Наконец, при нынешних силах на войне дело не только в начальнике, но в начальниках. Никакой человек не может распорядиться действительно такими массами, раскиданными на таком пространстве. Тут, конечно, идет дело не о Цезаре или Наполеоне, а об обыкновенных талантливых людях. Последняя богемская война представляет замечательный пример. В голове прусской армии не стояло не только гениального человека, но даже человека с выдающимся из ряда талантом; в голове ее просто не стояло никого. Но прусскими корпусами командовали энергические люди и, главное, немудрившие, — они без хитрых маневров шли прямо на выстрел, когда его слышали, — этого оказалось достаточным. Главный штаб стал сочинять настоящие планы уже после победы, во втором периоде кампании. Великое качество прусской армии, которого в ней вовсе не подозревали, безмерно великое качество состоит в том, что она воспитывает решительных генералов, способных действовать стойко и просто, первый залог успеха на войне. Маршал Мармон утверждал, очевидно справедливо, что первое достоинство военного начальника состоит в совершенном соответствии ума с характером, чтобы сила ума тождественно равнялась в нем силе воли. Если человек видит дальше, чем насколько у него хватает решительности, он уже по природе теоретик и не выстоит в своих планах; если он и умен, но более решителен, чем умен, он отважится на предприятия, окончательная цель которых недостаточно вызрела в его соображении, на предприятия, подверженные поэтому слишком большой случайности. Военная способность — это внутренняя пропорциональность человека. Она может выражаться бесконечным числом степеней, однородных, но не одинаково крупных, от Наполеона до толкового ротного командира. Вот почему столько знаменитых полководцев были людьми, не превышавшими умственной силой довольно обыкновенной высоты человеческих способностей; но из того же следует, что удовлетворительно хорошие, если не гениальные полководцы вовсе не составляют исключительного явления, находятся во всякое время и во всяком народе. Действительно, нет в истории правительства, оставившего по себе память способности и энергии, которое не нашло бы подходящих людей для командования своими армиями, от правительства Перикла до правительства Линкольна. Такие люди найдутся и у нас.

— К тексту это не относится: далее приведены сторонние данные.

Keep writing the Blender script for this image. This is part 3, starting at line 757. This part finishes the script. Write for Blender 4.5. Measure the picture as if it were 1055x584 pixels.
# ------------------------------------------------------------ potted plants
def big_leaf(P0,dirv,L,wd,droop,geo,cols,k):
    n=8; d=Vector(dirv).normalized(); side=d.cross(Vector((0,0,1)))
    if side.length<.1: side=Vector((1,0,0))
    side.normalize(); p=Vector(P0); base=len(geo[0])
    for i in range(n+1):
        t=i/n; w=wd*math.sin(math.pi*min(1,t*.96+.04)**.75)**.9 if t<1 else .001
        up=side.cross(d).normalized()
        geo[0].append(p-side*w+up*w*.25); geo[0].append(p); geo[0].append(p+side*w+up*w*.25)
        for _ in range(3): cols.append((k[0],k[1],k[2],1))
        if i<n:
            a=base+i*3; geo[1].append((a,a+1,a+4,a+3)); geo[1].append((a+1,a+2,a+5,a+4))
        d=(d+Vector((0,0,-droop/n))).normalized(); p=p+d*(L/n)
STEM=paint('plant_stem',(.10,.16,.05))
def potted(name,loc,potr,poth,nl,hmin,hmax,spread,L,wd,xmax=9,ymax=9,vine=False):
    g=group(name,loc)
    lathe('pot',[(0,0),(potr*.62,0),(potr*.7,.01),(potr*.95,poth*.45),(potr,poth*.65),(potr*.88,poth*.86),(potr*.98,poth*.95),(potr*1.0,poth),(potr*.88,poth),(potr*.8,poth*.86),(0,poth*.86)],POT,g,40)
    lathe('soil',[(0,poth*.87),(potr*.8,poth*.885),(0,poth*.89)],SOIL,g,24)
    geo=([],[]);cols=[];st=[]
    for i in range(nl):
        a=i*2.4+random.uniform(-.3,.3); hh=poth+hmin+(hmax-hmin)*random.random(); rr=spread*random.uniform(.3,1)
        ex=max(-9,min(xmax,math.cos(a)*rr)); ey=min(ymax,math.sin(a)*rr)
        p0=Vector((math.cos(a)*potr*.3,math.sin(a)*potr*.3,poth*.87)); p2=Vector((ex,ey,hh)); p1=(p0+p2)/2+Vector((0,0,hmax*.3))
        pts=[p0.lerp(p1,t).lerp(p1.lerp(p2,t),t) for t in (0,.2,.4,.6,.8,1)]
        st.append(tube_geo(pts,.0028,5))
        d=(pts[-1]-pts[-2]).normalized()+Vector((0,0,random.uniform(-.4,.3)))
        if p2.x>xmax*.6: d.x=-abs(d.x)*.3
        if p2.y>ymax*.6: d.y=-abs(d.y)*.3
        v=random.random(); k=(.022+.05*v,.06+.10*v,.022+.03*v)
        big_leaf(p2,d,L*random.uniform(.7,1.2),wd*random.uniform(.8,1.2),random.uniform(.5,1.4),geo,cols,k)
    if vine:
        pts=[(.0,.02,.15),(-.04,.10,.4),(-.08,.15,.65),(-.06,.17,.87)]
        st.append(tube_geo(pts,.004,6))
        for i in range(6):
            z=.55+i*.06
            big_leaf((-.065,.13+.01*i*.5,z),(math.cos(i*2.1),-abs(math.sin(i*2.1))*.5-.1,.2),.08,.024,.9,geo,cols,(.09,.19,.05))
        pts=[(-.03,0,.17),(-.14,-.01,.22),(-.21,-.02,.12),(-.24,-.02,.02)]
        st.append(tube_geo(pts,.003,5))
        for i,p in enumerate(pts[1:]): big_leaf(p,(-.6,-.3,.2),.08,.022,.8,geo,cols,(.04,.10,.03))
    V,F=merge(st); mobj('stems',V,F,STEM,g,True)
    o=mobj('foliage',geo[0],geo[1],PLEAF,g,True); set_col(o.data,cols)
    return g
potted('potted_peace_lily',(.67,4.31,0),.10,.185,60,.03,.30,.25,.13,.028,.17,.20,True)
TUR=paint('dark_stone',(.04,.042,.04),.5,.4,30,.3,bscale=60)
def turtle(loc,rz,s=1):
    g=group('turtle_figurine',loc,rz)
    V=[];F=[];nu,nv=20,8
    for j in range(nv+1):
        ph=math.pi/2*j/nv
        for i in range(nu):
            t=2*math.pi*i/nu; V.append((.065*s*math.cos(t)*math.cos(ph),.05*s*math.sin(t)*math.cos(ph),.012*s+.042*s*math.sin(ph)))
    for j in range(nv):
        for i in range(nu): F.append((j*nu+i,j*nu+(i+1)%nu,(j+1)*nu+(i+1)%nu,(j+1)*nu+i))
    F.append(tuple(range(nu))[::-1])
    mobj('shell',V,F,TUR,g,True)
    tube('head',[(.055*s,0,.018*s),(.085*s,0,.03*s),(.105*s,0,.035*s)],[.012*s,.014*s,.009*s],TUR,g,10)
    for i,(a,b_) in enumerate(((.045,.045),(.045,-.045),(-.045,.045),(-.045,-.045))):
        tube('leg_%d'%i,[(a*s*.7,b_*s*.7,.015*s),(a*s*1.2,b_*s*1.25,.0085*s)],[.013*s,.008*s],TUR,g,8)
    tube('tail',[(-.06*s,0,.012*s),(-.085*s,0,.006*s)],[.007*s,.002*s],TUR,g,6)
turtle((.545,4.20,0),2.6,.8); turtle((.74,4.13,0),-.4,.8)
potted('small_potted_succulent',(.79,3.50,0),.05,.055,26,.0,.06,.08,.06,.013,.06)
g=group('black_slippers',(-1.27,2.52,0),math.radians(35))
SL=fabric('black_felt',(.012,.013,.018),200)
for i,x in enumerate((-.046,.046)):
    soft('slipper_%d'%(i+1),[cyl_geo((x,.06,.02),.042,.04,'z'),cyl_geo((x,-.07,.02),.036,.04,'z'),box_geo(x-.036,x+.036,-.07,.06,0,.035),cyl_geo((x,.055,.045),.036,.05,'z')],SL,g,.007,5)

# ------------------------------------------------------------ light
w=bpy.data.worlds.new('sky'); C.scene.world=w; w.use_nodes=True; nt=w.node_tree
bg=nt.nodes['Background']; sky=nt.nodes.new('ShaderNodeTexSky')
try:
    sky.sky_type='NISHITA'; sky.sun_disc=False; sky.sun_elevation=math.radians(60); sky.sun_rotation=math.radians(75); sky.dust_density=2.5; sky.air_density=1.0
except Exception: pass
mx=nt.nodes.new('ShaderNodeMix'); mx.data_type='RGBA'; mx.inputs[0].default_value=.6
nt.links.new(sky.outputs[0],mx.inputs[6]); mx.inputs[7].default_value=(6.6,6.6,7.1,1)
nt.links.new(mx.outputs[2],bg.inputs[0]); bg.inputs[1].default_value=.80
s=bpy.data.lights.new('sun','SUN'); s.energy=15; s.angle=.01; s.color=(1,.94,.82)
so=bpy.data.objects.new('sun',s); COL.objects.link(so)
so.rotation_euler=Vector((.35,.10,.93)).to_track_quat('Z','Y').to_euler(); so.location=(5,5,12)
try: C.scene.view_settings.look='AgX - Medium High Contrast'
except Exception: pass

Первое достоинство главнокомандующего не гений — откуда достать гения, — но умение стать на высоте своего положения, оказаться начальником в такой степени, чтоб его воля была непреложным законом для всех и каждого. Армия, действующая как один человек, надежнее самых хитрых планов, — богемская война доказала вновь эту истину. В наш век, когда так тщательно изучают театр войны и силы противников, не может быть принят совершенно несообразный план действий; но он всегда может быть несообразно исполнен, не только в случае, когда сам главнокомандующий не устаивает в своих видах, но, что случается чаще, если частные начальники позволяют себе не устаивать в его видах. В главнокомандующем важнее всего стойкость характера и могучая воля, подчиняющая себе людей нравственно.
Первое достоинство генералов, его помощников — решительность. Один раз на десять излишняя решительность может стать причиной неудачи; девять раз она поведет к успеху. Всякий бывалый военный человек видал начальников, хотя не обладавших никаким заметным талантом, но энергических и за то обожаемых солдатами; одно имя этих людей служило залогом успеха. Война — это игра в быть или не быть, а каждый знает, даже по частной жизни, до какой степени человек, не боящийся худого конца, страшен противнику. В мирное время довольно трудно распределять людей по талантам; ум сам по себе, без придаточных свойств, ничего не доказывает в военном. Всего заметнее в человеке энергия, самостоятельность; подделаться под эти природные свойства очень трудно; даже в мелочах видно, насколько человек живет своим умом и руководится своей волей. Все-таки это лучшая мера для расценки офицеров. Надобно с самого начала вести их в таком духе, чтобы каждый офицер брал на себя ответственность, не стесняясь общими правилами, если думает, что так выйдет лучше — на маневрах ли, в распоряжениях ли частью, — и судить его только по результату. Французы говорят о себе «nous n’aimons pas les petits coups» [107] и считают в этом свою силу. По-русски это значит: каждый берет на себя, что считает нужным, не оглядываясь. Не надобно много труда, чтобы перевоспитать русскую армию в этом духе. В русском характере беззаветной решительности так много, что она не только составляет его добродетель, но переходит даже в его порок. Надобно только снять с нашей армии более чем полувековой формализм, заевший ее действительную природу, чтобы она была как французская, «qui n’aime pas les petits coups» [108] — с придачей русской выстойчивости, чтоб она была армией суворовской, т. е. действительно русской.
107
Мы не любим малых дел (фр.).
108
…которые не любят малых дел (фр.).
На войне нужны только военные качества. Кроме этих, всевозможные достоинства и недостатки, по которым меряют людей в гражданском быту, относятся в военном только к человеку, а не к солдату и не могут служить мерой для его оценки.
Нечего и говорить о том, что высшее начальство должно знать репутацию офицеров известного чина, начиная даже с полковника; в других странах их знают с капитана. Если человек раз был испытан, то он уже не подлежит новой оценке в мирное время; он годится или не годится, — и кончено. В голове войск могут стоять начальники или доказавшие себя на деле, или не успевшие еще себя доказать, — но никак не те, которые доказали противное; последнее может повести только к разрушению нравственного чувства в армии.